Pour répondre à cette question, Timothy Cheek s'appuie évidemment sur la vie de Deng Tuo mais aussi sur presque la totalité de son Œuvre, de ses débuts jusqu'à sa mort. Le texte est d'ailleurs jalonné par l'analyse de ses différents écrits, par périodes de sa vie. Tous les genres approchés par Deng Tuo, sous son propre nom ou sous un nom de plume, sont abordés : ouvrages d'Histoire, essais philosophiques, rapports politiques, éditoriaux dans les journaux, et même de la poésie. Cela permet à l'auteur de mieux rendre compte de la pensée de l'intellectuel.

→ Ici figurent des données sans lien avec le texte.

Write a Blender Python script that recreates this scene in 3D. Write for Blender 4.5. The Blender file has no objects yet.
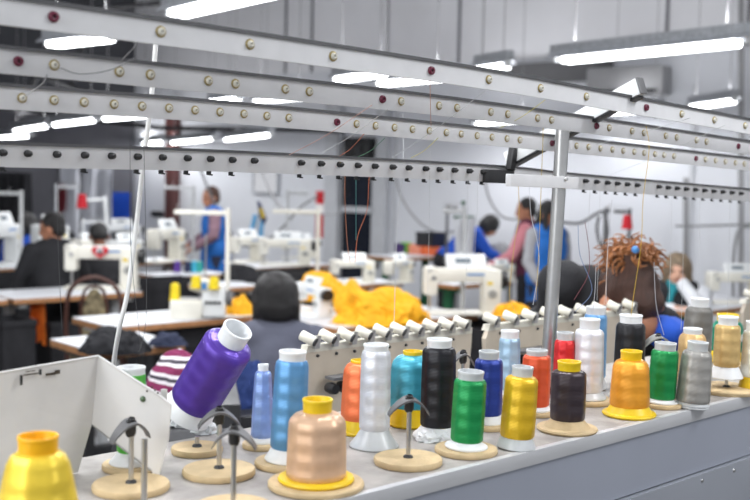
import bpy, bmesh, math, random
from mathutils import Vector, Matrix, Quaternion
from mathutils import noise as mn
random.seed(7)
C = bpy.context.scene.collection
SC = bpy.context.scene
# ------------------------------------------------------------------ camera
F = 1050.0; CH = 1.62
cam_d = bpy.data.cameras.new('camera'); cam = bpy.data.objects.new('camera', cam_d); C.objects.link(cam)
CM = (Matrix.Rotation(math.radians(90 - 3.8), 3, 'X') @ Matrix.Rotation(math.radians(1.3), 3, 'Z'))
cam.matrix_world = Matrix.Translation((0, 0, CH)) @ CM.to_4x4()
cam_d.sensor_width = 36; cam_d.lens = F / 750 * 36
cam_d.clip_start = .05; cam_d.clip_end = 100
cam_d.dof.use_dof = True; cam_d.dof.focus_distance = 1.68; cam_d.dof.aperture_fstop = 5.0
SC.camera = cam
# ------------------------------------------------------------------ light
W = bpy.data.worlds.new('world'); SC.world = W; W.use_nodes = True
bg = W.node_tree.nodes['Background']; bg.inputs[0].default_value = (.93, .96, 1, 1); bg.inputs[1].default_value = .66
SC.view_settings.view_transform = 'Standard'; SC.view_settings.look = 'None'
SC.view_settings.gamma = 1; SC.view_settings.use_curve_mapping = False
SC.view_settings.exposure = 0.2
LAMP_W = 21.0      # watts of each tube fitting over the room
TUBE_E = 9.0
def area(loc, rot, sx, sy, e, col=(.97, .98, 1)):
    l = bpy.data.lights.new('tube_and_fill_light', 'AREA'); l.shape = 'RECTANGLE'; l.size = sx; l.size_y = sy; l.energy = e; l.color = col
    o = bpy.data.objects.new('tube_and_fill_light', l); o.location = loc; o.rotation_euler = rot; C.objects.link(o); return o
# area light added behind and left of the camera for highlights on the thread
wl = area((-3.2, -1.6, 3.0), (math.radians(62), 0, math.radians(-52)), 2.6, 1.8, 95, (.95, .98, 1)); wl.name = 'added_side_light'
# ------------------------------------------------------------------ pixel -> point in the room
CAMP = Vector((0, 0, CH))
def ray(px, py): return CM @ Vector((px - 375, 250 - py, -F))
def atz(px, py, z):
    d = ray(px, py); return CAMP + d * ((z - CH) / d.z)
def aty(px, py, Y):
    d = ray(px, py); return CAMP + d * (Y / d.y)
U = Vector((.743, .669, 0)).normalized(); V = Vector((-U.y, U.x, 0)); UA = math.atan2(U.y, U.x)
PP = Vector((.35, 2.0, 0))
def ats(px, py, s):
    d = ray(px, py); return CAMP + d * ((s + PP.dot(V)) / d.dot(V))
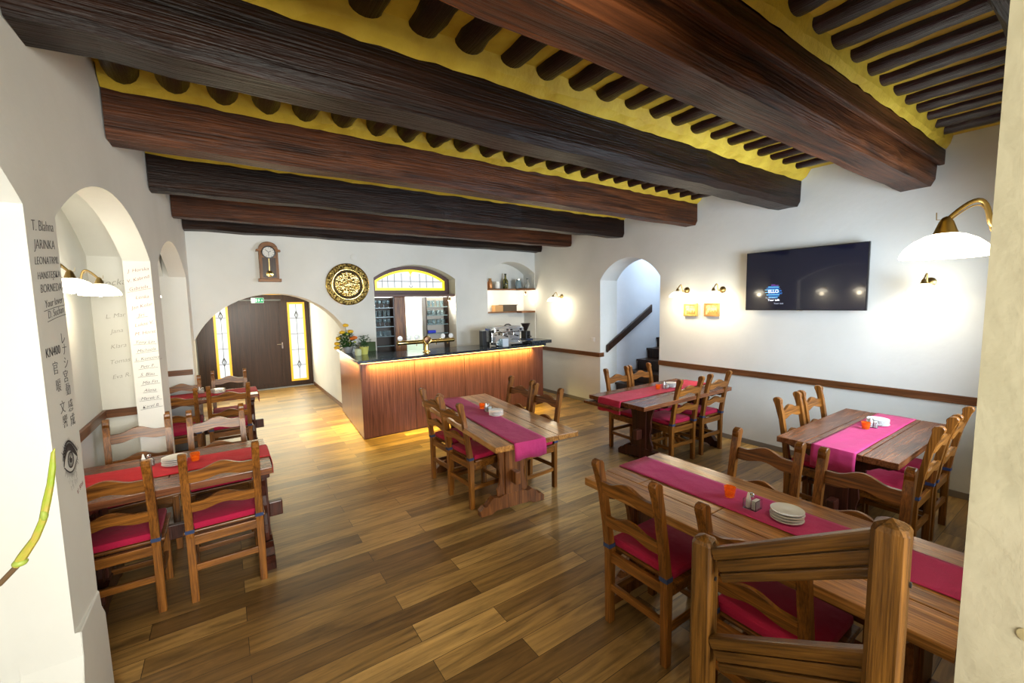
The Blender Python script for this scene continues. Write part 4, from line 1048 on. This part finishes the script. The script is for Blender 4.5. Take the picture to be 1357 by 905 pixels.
for (x0, x1, z0, z1) in ((-.17, .10, .30, 1.97), (1.235, 1.60, .12, 1.95)):
    bm = B(); ring_prism(bm, [(x0, z0), (x1, z0), (x1, z1), (x0, z1)], [(x0 + .045, z0 + .045), (x1 - .045, z0 + .045), (x1 - .045, z1 - .045), (x0 + .045, z1 - .045)], F, -.04, -.02); obj('amber_glass_border', bm, LITO, d)
    bm = B(); box(bm, x0 + .04, x1 - .04, -.025, -.018, z0 + .04, z1 - .04); pn = obj('side_pane', bm, LIT, d)
    bm = B(); c = (x0 + x1) / 2
    tube(bm, [(c, -.03, z0 + .05), (c, -.03, z1 - .05)], .005, 5)
    for k in range(1, 5): z = z0 + (z1 - z0) * k / 5; tube(bm, [(x0 + .045, -.03, z), (x1 - .045, -.03, z)], .005, 5)
    for z in (z0 + .38, z1 - .30): tube(bm, [(c, -.03, z + .09), (c + .035, -.03, z), (c, -.03, z - .09), (c - .035, -.03, z), (c, -.03, z + .09)], .009, 5)
    obj('leading', bm, LEAD, pn)
bm = B(); box(bm, .30, 1.2, -.05, -.01, 2.125, 2.19); obj('transom_bead', bm, LITO, d)
bm = B(); box(bm, .30, 1.2, -.05, -.01, 2.19, 2.33); obj('transom_pane', bm, LIT, d)
ex = thing('exit_sign', 'green and white emergency exit sign above the entrance door', 'sign', (.66, DY - .055, 2.0))
boxo('plate', (-.12, .12, -.03, -.001, -.055, .055), EXITW, ex, .003)
boxo('green_field', (-.045, .115, -.033, -.0302, -.05, .05), EXITG, ex)
bm = B(); y0, y1 = -.036, -.0332
box(bm, -.035, -.012, y0, y1, -.035, .035)
ball(bm, (.03, -.0345, .03), .009, (1, .2, 1)); box(bm, .015, .035, y0, y1, -.01, .02); box(bm, .0, .02, y0, y1, .005, .012); box(bm, .035, .05, y0, y1, .0, .007)
box(bm, .012, .02, y0, y1, -.035, -.01); box(bm, .03, .05, y0, y1, -.02, -.012)
box(bm, .07, .10, y0, y1, -.004, .004); box(bm, .08, .09, y0, y1, -.02, .02)
obj('running_figure', bm, EXITW, ex)
struct(boxo('trim_11', (-.4, 1.70, 10.9, 10.97, 0, .015), plain('threshold_mat', (.35, .38, .40), .6)))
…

Cette analyse mène Cheek à conclure que les opinions et l'idéologie de Deng Tuo n'étaient pas si tranchées et foncièrement dirigées contre le Parti et Mao en eux-mêmes. L'auteur nous montre ici un Deng Tuo mettant le matérialisme historique marxiste au centre de son analyse, tout comme l'importance cruciale donnée par l'intellectuel à l'expertise politique dans la formation des responsables du PCC : pour lui, la théorie compte autant que les idées et le sentiment révolutionnaire, c'est d'ailleurs un des points sur lesquels il critiquait Mao qui avait tendance à négliger cela. Sa théorie, le « léninisme chinois », lisait les changements historiques à travers les relations et les forces de production, contrairement à Mao et l'accent qu'il mettait sur les forces matérielles. Il prônait l'utilisation de méthodes scientifiques dans l'analyse et l'exercice politique, mais aussi l'importance de l'héritage culturel chinois. L'analyse de l'auteur montre un intellectuel positif qui croyait fermement en la nécessité du Parti et d'un fort leadership pour diriger le pays. Il n'était absolument pas un libéral voire un démocrate comme il a pu être accusé par ses pairs. Il a davantage été mis à mal pour ce que Mao voyait comme des attaques personnelles. Son attachement à certaines valeurs traditionnelles, que l'on voit par exemple dans son intérêts pour la littérature ancienne, et aussi un facteur d'explication dans le contexte de la révolution culturelle.

Finalement, le texte permet de saisir la complexité et la diversité de la vie intellectuelle dans la Chine de Mao. La doctrine du Grand Timonier ne faisait pas toujours consensus et rencontrait des critiques, souvent bienveillantes et constructives, telles que celles de Deng Tuo, qu'il n'a pas su saisir. Dans le cas contraire, sans doute des échecs tels que le Grand bond en avant n'auraient pas eu lieu. Malgré les apparences données par Mao, le communisme de cette époque se cherchait, se pensait et se repensait encore. Le texte nous éclaire aussi sur les différentes interactions entre intellectuels et cadres au sein du Parti à l'époque, par exemple le rôle protecteur de Peng Zhen vis-à-vis de Deng Tuo. On comprend mieux comment fonctionnent le rôle des pensées et des contre-pensées, des différentes idéologies, au sein du Parti.